You can already hear the outcry. Apple’s new iPad Air and iPad mini are a total sham of an update because they lack the Touch I.D. sensor that was just introduced last month as a feature of the iPhone 5S. The same feature that was pooh-poohed by some as an unnecessary ornament and frivolous tech, will now undoubtedly complain that the the new iPads don’t have one as well. Such is the way that the media covers Apple announcements.

I think there are several logical reasons that the new iPads did not get the Touch I.D. sensor, the first of which comes down to product differentiation. With FaceTime audio calling, retinal displays and 64-bit architectures across the board, Apple, either intentionally or through natural evolution is beginning to blur the lines of their own products. That is, within Apple’s own ecosystem, a cellular iPad could now function as a phone. Bam, just like that Apple is in the “phablet” (I hate that word) market. But I digress.

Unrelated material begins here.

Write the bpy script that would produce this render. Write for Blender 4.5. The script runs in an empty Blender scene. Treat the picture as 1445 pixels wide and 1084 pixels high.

What I am getting at is this- with this year’s updates, the iPad and iPhone lines look very similar when compared on hardware specs alone. The easiest way to differentiate them is with a standout feature such as Touch I.D. Since the iPhone has been leading Apple’s technology cycle for some time now (retina displays for instance started on the iPhone and made their way to other product lines over the years). I think this is also why the new iPads do not come in a gold color option as the iPhone 5S now does—differentiation.

The second, possibly more obvious reason, is cost. Let’s say that the Touch I.D. sensor is one of the more costly components. Apple can get away with putting such a component in their iPhones, because of the carrier subsidies of the price. That is, the end-user only pays so much for the phone, and the rest is cored by the carrier, the cost of which is dispersed through your phone bill over time. In short, Apple has greater margins to play with in regards to iPhone.

The iPad is different however. The end-consumer pays the whole price- no subsidies there. That means, Apple either had to increase the price and include the sensor, or leave it out until the price of the component comes down. Since this is an ultra-competitive market, and due to the fact that Apple wants to differentiate it’s products, they decided to leave it out. Next year, when the iPhone has an all new design, and new features that further differentiate it from the iPad, you’ll see the Touch I.D. sensor make its way into other products.

What evidence do I have for price being a big concern of Apple’s? Note how Apple has kept the iPad 2 around for two and a half years, just to meet the $399 price point. by the time we see a new iPad next year (if Apple maintains their current release cycle) that device will be three and a half years old. That leads me to think that an update will be available before then; who knows.

Additionally, Apple kept last year’s iPad mini around and lowered the price to $299. This was a pretty clever way for Apple to build in a retina display this year, while keeping overall prices down. See, it was speculated that the iPad mini wouldn’t get a retina display until next year, as the price of the component went down. Instead of waiting, Apple built one in, raised the price of the device, but lowered the cost of entry to the iPad mini by keeping last year’s model around and lowering the price.

As I mentioned in my previous piece, Apple is currently shuffling their products around, getting them ready for the future. New displays, new hardware architectures, and plenty of free, new software is a really good start for a bright new tomorrow.